▸ **TASK PROMPT**: What is the count of lines in the listing below that hold the string "scene"? Reply with that number alone.

▸ **INFORMATION SHOWN**:
· · · · ·
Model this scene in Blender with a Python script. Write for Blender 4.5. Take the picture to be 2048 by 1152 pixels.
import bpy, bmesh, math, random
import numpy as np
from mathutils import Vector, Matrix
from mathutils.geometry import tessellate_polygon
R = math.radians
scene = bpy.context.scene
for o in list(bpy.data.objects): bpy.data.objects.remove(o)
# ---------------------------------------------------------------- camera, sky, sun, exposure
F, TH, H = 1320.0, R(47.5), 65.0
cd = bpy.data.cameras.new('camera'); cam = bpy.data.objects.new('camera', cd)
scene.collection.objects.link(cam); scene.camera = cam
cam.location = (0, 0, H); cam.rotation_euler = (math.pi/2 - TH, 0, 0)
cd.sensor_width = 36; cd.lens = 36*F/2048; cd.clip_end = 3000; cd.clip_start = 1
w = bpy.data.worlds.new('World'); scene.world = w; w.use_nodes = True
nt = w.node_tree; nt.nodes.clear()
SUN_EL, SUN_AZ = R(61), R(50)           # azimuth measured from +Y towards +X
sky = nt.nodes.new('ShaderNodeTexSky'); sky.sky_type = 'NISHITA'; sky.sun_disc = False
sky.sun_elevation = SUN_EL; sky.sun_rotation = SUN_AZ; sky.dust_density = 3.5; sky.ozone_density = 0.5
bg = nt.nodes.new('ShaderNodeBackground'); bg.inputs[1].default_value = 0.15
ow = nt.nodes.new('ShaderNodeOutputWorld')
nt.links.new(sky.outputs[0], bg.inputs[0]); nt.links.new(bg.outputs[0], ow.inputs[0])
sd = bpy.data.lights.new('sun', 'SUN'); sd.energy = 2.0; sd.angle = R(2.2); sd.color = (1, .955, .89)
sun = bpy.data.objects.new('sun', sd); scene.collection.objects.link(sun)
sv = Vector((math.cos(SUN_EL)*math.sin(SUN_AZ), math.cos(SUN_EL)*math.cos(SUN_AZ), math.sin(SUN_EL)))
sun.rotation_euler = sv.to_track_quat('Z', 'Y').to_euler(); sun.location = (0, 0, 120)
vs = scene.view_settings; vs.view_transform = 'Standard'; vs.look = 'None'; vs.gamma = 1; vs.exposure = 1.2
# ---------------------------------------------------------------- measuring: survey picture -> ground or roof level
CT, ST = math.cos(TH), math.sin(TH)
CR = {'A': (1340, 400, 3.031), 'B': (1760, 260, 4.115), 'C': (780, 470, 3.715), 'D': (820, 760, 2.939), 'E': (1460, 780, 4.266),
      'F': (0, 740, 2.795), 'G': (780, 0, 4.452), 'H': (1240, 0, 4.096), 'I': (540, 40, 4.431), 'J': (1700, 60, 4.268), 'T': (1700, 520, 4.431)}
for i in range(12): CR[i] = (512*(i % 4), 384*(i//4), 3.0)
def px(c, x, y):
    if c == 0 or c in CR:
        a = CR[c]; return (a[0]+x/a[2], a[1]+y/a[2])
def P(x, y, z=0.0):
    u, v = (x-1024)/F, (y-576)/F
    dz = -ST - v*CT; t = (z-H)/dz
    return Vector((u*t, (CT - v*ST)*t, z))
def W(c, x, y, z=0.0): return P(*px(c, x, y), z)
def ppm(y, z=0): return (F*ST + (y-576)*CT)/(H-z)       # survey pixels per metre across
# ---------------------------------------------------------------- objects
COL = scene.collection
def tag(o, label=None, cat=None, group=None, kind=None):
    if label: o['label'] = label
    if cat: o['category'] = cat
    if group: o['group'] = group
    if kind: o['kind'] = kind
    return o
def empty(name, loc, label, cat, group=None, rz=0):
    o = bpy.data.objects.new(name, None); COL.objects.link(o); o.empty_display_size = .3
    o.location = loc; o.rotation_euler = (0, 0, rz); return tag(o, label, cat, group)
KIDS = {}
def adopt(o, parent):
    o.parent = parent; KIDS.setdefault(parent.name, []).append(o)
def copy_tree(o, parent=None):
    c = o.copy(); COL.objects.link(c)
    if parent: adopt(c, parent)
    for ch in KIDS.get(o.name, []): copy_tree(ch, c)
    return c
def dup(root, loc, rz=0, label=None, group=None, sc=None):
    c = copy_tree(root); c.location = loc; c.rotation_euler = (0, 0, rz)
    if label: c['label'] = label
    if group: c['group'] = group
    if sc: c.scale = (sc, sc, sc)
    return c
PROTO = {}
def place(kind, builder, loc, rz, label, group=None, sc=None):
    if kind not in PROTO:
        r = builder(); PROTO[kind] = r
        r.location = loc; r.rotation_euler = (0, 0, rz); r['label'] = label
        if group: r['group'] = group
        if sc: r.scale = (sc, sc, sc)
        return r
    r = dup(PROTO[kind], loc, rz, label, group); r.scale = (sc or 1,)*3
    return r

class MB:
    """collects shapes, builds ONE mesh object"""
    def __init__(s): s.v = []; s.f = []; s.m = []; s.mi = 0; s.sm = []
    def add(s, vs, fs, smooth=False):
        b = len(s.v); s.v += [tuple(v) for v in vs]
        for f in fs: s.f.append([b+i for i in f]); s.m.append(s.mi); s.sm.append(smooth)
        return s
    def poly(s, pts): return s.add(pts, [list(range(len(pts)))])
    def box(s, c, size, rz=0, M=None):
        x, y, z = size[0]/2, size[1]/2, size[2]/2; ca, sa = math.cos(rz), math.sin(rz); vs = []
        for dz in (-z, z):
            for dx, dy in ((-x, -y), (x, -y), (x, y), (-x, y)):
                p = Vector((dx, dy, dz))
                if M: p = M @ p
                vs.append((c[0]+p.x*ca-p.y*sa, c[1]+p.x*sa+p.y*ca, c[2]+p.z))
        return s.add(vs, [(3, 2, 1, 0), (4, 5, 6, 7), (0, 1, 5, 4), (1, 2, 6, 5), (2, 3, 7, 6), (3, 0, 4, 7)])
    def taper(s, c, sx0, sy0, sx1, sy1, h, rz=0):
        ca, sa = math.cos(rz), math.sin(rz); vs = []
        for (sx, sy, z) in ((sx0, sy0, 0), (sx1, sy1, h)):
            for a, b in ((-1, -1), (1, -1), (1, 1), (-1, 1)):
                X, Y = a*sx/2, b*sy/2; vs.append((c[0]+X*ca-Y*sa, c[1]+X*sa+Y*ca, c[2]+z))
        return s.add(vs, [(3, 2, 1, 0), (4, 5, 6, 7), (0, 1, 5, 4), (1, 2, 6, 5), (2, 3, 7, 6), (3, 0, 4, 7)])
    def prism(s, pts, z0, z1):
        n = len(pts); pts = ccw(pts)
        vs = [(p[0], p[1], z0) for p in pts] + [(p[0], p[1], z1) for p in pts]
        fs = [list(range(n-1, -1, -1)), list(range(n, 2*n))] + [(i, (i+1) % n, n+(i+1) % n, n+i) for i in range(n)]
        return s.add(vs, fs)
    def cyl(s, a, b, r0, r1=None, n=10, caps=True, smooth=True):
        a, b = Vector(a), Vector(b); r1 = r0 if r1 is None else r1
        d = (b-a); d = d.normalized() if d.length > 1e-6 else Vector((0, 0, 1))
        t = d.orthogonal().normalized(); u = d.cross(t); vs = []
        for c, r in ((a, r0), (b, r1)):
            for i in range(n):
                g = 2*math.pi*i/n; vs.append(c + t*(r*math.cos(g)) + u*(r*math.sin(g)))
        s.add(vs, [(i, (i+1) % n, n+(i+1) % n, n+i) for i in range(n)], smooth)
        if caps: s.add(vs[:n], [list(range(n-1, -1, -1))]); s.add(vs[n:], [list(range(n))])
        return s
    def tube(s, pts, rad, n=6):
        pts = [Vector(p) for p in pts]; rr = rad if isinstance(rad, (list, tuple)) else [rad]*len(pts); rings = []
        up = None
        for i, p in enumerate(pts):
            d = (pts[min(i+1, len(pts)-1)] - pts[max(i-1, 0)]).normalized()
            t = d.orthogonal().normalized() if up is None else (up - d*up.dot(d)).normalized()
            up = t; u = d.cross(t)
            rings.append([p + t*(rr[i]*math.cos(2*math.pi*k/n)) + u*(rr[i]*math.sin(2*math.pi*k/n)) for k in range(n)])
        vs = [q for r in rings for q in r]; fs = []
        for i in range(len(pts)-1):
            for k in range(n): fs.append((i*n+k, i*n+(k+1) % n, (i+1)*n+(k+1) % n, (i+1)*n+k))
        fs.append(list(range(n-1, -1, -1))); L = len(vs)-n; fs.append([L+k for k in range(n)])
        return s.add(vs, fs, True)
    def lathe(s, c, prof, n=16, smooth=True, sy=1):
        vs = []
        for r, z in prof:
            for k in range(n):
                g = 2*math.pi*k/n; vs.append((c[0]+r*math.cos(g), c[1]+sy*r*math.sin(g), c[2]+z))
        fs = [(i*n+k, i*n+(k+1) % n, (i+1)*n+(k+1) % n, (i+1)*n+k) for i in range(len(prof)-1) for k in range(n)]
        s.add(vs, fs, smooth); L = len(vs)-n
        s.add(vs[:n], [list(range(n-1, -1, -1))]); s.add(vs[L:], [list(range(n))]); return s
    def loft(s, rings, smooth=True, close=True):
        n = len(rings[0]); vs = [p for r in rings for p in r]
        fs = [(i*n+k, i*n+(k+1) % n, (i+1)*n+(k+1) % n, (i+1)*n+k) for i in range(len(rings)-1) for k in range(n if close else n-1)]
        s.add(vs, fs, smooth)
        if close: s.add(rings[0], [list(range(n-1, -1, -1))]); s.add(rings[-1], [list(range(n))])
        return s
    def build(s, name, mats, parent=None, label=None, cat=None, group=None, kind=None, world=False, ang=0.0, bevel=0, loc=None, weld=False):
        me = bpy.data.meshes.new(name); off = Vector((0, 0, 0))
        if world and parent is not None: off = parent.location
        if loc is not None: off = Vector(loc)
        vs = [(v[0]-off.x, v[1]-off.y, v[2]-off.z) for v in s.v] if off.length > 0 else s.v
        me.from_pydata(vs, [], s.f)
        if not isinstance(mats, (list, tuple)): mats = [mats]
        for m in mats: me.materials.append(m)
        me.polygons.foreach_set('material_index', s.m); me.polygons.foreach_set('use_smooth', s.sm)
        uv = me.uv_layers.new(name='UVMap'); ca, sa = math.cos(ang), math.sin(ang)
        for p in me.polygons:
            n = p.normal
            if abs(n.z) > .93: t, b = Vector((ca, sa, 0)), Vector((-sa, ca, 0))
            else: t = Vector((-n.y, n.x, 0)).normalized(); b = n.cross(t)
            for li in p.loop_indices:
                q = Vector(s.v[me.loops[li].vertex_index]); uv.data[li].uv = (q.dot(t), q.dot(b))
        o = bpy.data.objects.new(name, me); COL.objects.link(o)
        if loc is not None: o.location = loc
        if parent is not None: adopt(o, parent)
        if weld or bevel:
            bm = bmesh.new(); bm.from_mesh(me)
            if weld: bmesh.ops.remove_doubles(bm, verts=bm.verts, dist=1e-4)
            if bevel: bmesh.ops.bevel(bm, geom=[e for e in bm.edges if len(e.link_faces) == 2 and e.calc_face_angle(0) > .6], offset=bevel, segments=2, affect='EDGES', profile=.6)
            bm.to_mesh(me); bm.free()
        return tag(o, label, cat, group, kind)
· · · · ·
▸ **FINISHED TASK**: 7